3P Profile
In November 1994, during his visit to Catania and Syracuse in Sicily, John Paul II called Fr Puglisi a “brave witness of the Gospel”.
For the diocese of Palermo, Father Pino Puglisi remains today certainly one of the main points of reference for anyone who would like to construct an exemplary life path when it comes to prophetic charism and fruitful educational skills.
In ancient Greek, the word for witnesses is “màrtyres” and the offering of one’s life, martyrdom, marks the earthly history of Father Pino. He bore witness to the full incarnation of Christian values in the Sicilian suburbs of Brancaccio, one of many where only the voice of the Church provides comfort and promotes the redemption of the least, often by the courage of denunciation.
Therefore, the day of Father Puglisi’s death, which is perceived not as a moment of defeat but that of the meeting with the Christ-who-is-life, is, in Palermo, the commencement of the diocesan year, the symbolic moment of the “kayròs”, or time of liberation and salvation.

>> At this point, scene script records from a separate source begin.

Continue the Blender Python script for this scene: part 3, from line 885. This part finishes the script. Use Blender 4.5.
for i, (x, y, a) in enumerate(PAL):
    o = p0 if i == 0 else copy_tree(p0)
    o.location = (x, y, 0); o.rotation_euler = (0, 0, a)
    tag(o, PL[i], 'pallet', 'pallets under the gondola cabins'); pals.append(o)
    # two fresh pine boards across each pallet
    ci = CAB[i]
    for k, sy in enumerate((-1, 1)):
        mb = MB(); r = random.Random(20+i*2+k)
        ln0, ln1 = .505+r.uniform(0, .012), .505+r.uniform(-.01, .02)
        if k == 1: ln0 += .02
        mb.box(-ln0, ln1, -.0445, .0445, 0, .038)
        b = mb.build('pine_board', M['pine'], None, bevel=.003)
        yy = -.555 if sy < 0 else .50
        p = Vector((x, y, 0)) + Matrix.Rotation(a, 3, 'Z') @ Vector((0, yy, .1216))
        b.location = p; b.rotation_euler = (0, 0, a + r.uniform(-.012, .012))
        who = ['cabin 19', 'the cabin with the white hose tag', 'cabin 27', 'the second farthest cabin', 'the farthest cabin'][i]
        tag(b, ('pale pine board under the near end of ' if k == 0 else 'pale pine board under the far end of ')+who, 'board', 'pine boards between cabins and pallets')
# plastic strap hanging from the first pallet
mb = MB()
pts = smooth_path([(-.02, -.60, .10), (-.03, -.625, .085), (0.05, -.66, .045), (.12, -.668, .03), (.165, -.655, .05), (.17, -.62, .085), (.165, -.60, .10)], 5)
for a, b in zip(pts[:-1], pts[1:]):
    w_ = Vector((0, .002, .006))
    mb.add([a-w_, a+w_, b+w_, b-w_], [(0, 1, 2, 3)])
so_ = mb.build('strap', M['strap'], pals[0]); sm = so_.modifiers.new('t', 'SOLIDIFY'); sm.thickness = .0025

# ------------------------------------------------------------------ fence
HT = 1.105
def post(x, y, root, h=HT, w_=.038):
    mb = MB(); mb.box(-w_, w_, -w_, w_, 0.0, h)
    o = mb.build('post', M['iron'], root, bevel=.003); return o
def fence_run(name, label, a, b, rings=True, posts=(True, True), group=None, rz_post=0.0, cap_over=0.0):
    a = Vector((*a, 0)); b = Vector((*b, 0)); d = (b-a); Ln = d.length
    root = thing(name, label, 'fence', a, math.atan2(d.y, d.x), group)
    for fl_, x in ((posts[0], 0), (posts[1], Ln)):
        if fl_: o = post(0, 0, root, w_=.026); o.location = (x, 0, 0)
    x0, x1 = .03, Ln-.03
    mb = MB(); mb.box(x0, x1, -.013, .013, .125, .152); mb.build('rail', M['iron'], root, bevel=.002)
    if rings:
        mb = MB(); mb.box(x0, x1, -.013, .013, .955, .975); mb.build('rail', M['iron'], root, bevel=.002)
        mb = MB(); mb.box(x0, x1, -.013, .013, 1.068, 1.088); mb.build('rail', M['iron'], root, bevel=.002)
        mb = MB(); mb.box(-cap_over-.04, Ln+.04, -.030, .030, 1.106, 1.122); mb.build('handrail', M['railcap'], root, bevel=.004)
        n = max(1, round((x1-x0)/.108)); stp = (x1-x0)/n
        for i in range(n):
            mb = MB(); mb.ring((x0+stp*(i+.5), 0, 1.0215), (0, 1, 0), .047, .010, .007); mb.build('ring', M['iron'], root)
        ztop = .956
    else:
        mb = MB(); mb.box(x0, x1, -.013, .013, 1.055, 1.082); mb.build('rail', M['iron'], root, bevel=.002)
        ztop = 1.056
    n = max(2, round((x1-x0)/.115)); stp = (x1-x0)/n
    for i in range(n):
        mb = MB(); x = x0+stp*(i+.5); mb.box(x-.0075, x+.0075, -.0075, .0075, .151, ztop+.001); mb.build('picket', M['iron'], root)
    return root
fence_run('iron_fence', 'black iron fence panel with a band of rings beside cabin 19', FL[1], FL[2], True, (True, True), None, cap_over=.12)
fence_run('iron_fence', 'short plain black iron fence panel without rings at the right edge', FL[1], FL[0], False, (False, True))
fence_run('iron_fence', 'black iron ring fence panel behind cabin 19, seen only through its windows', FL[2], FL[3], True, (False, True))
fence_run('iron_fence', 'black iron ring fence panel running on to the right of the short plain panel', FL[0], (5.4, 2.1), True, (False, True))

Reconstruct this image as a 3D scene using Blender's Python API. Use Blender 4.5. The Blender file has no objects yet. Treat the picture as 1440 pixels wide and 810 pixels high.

Father Pino felt deeply in his own spiritual fiber his priesthood as a “consecrated” person, sacramentally configured to Christ, the shepherd of the Church
This love of God bore a desire for truth and social justice, which made him intolerable to the eyes of the mafia bosses in Palermo, just as one reads in the Book of Wisdom “to us he is the censure of our thoughts; merely to see him is a hardship for us.” (Wis 2:14) “3P”, as he liked to be called, knew how to erect this prophetic value upon timeless pillars: these are firstly Faith, living and cultivated in the meditation of the Word and in theological adjournment, then personal and liturgical prayer, the daily celebration of the Eucharist, and the frequency of the sacrament of Penance.
All of this was circumscribed within a life of poverty: “Gasoline is my bread”, he said. His humble table could lack bread, but he could not go without the fuel for his car, so ss to always be ready to race to where a phone call or a situation summoned him.